Marina was quieter than usual. I could sense the weight of Everest on her shoulders. The burden of the unknown that she would carry for the next few weeks as she continued with life back in London while I began my trek deep into the Himalayas. We smiled and laughed, but there was an air of sadness. Perhaps it was the rain and the thunder, but it felt heavy. It clung to us.

And now, here we were at Colombo Airport where our lives would separate. No more family smiles, hugs, laughter …

I waited until the last call for my flight. I wanted to put off the goodbyes for as long as I could.

I scooped up the children who enveloped me like an octopus. I squeezed them and inhaled their smell. I nuzzled their necks and whispered into their ears, ‘Look after Mummy.’

‘Have fun, Daddy,’ they both smiled with that innocence and excitement that only children can muster.

‘Please keep safe,’ hugged Marina, ‘we need you.’

We both cried. I didn’t want the children to see my tears. They have seen me cry before and it’s important for children to know they can cry, but this felt different. The tears felt like an admission of fear and I didn’t want them to fear Everest. I wanted them to be excited and inspired by the mountain.

The tears felt like a weakness, liquid fear. In a way they were. My stomach was knotted and twisted. I have left my family for plenty of risky expeditions over the years, but this one felt different – it felt bigger, taller, badder.

I had struggled to rationalise my yearning to climb Mount Everest with my role as husband and father. After all, being a dad is a primary role. It’s not something that you just do part-time. It comes with responsibility and commitment.

I need them and they need me.

Shortly before I left, I had asked the children to give me something special that I could take to the summit with me. Ludo chose his panda teddy bear that he’d had since he was a small child, known as Pandear, and Iona, a little more inexplicably, chose a carrot dog toy.

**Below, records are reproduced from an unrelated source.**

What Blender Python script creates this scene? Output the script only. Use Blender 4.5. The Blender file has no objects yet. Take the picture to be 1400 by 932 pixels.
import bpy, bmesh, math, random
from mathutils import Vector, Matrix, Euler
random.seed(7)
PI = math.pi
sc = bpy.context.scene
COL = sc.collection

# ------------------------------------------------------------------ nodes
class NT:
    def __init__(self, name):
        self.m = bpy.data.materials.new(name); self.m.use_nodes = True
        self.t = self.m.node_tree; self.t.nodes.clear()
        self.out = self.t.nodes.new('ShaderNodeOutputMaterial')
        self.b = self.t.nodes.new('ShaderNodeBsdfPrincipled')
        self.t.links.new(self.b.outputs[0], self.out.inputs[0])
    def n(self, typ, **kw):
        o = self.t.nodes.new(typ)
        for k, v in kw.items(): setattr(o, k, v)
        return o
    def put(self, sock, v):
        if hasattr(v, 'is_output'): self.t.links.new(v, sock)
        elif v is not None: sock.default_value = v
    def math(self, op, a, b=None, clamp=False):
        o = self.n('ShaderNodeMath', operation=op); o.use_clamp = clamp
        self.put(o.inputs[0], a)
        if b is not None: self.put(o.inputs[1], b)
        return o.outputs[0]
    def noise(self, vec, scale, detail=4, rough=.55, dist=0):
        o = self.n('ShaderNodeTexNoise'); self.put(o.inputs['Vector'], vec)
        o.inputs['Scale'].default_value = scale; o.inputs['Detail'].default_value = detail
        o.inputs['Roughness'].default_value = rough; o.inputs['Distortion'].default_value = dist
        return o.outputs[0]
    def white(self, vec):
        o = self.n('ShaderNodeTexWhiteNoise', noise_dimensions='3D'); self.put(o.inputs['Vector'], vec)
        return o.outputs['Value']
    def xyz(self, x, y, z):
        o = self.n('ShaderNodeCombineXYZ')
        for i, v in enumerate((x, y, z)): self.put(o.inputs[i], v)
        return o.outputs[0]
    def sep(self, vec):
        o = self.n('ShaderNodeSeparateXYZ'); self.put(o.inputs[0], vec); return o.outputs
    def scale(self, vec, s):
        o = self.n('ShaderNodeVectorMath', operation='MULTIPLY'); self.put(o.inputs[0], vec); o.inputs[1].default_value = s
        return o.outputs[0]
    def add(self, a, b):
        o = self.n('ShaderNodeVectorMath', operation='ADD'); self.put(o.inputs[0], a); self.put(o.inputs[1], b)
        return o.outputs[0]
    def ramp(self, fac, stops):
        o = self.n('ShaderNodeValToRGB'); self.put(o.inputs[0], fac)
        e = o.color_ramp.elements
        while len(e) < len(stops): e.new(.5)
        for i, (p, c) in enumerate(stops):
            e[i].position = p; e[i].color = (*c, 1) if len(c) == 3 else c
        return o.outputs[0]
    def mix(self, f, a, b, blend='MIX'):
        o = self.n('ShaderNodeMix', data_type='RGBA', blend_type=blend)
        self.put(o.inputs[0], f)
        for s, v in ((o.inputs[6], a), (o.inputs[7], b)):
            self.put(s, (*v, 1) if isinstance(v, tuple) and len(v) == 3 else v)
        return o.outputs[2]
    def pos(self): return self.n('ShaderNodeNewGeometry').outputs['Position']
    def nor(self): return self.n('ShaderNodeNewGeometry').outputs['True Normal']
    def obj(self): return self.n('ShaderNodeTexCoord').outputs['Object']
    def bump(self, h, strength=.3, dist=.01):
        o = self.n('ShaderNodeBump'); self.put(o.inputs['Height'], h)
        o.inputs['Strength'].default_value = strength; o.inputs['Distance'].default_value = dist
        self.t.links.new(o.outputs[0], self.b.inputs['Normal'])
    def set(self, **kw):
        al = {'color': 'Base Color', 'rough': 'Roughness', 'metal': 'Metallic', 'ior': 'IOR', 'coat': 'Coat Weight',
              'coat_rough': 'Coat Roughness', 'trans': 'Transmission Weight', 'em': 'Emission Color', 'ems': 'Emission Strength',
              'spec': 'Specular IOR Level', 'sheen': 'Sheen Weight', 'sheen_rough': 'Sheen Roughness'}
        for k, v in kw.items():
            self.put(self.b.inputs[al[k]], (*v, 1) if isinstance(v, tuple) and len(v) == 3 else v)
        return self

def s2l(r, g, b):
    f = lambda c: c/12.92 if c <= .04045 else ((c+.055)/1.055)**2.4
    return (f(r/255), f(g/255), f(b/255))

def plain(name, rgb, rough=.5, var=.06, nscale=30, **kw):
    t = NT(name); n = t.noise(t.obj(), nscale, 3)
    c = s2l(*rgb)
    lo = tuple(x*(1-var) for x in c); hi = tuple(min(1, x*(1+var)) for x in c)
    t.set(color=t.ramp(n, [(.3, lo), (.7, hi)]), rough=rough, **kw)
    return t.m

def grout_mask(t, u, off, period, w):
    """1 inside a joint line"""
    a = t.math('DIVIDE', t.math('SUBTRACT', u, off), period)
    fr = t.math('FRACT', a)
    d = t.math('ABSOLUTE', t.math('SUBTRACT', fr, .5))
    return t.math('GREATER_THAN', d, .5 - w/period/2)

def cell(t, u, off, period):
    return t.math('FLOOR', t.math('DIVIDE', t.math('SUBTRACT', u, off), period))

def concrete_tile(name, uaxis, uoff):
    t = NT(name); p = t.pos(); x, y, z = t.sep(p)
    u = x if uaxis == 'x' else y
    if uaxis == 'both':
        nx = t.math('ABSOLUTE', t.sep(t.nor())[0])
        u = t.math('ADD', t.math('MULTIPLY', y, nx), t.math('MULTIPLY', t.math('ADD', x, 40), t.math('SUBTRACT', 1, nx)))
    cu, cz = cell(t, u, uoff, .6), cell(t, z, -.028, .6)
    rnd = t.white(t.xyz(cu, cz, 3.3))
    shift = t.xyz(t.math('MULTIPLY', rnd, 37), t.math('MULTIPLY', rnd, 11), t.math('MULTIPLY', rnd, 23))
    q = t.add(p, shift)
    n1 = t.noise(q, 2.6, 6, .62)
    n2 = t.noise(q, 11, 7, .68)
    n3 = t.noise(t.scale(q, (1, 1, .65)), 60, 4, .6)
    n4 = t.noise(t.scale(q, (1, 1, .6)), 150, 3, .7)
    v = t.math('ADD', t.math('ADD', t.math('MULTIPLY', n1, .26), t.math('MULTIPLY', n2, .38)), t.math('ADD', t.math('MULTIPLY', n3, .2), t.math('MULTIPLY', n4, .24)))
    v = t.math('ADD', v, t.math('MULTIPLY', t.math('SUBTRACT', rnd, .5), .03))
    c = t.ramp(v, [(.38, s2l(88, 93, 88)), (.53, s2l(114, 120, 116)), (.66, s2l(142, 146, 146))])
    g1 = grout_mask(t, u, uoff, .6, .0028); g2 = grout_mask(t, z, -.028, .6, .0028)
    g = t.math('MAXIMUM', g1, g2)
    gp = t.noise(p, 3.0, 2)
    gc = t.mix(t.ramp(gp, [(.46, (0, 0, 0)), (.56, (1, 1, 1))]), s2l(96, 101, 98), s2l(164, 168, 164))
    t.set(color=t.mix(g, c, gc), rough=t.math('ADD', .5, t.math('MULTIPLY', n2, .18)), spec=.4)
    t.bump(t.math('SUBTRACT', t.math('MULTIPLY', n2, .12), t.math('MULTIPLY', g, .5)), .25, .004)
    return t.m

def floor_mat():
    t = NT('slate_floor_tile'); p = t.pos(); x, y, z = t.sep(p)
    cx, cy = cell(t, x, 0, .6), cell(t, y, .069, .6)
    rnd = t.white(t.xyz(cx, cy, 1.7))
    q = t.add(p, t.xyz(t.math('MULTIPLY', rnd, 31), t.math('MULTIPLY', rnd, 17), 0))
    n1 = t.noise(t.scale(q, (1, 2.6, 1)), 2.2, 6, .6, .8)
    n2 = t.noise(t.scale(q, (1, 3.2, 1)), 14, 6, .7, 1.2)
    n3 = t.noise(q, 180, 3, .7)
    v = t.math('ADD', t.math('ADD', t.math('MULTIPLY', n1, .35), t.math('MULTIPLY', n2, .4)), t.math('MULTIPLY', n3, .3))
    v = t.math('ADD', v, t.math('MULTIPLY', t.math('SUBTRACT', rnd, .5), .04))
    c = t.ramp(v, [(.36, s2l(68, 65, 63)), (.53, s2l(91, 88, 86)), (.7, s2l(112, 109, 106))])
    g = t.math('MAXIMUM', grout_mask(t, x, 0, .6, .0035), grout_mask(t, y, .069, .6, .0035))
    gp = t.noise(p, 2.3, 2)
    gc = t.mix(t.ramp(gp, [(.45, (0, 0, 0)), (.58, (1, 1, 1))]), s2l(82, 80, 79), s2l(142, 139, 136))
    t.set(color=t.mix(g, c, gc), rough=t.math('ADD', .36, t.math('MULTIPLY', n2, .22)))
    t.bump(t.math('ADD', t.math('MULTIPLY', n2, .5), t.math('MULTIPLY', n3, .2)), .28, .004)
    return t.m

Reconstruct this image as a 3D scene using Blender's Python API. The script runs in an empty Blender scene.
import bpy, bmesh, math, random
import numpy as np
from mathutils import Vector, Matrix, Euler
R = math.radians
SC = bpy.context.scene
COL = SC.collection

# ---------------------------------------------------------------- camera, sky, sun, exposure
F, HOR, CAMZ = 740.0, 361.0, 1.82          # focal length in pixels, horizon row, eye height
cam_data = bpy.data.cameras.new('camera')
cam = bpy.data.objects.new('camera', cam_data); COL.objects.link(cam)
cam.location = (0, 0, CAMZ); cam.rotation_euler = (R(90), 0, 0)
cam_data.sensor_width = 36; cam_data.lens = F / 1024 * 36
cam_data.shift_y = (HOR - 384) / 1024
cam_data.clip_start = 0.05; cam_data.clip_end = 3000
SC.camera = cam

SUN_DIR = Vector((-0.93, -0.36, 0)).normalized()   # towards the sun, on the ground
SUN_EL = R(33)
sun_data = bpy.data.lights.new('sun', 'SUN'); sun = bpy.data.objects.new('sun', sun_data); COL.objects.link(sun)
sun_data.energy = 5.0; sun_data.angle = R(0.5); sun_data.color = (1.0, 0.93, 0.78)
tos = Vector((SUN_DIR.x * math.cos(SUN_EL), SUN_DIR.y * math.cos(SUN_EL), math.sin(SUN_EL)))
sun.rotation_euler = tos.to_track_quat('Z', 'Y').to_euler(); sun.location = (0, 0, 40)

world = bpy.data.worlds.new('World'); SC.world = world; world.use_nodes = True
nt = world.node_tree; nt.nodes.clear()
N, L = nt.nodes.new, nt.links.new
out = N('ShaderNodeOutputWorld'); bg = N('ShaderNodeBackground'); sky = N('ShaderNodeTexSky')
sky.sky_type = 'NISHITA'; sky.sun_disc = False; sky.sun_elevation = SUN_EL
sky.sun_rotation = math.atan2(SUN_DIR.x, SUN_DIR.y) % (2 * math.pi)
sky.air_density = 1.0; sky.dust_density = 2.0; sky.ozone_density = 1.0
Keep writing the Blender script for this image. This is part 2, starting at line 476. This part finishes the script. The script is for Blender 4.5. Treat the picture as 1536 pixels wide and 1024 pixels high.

As well as the two stuffed children’s toys, I wanted to take something else. One of Ludo’s favourite things in the whole world is his silver shark’s tooth necklace. He got it while we were in the Bahamas and he never takes it off. ‘Can I borrow your shark’s tooth to wear to the summit?’ I asked him. It was a big ask, but without hesitation, Ludo placed it around my neck. In its place, I made Ludo a special necklace that I placed around his neck.

That little necklace ceremony was profoundly moving. The silver shark’s tooth had such a profound power and energy. It was a reminder always of what was waiting for me at home.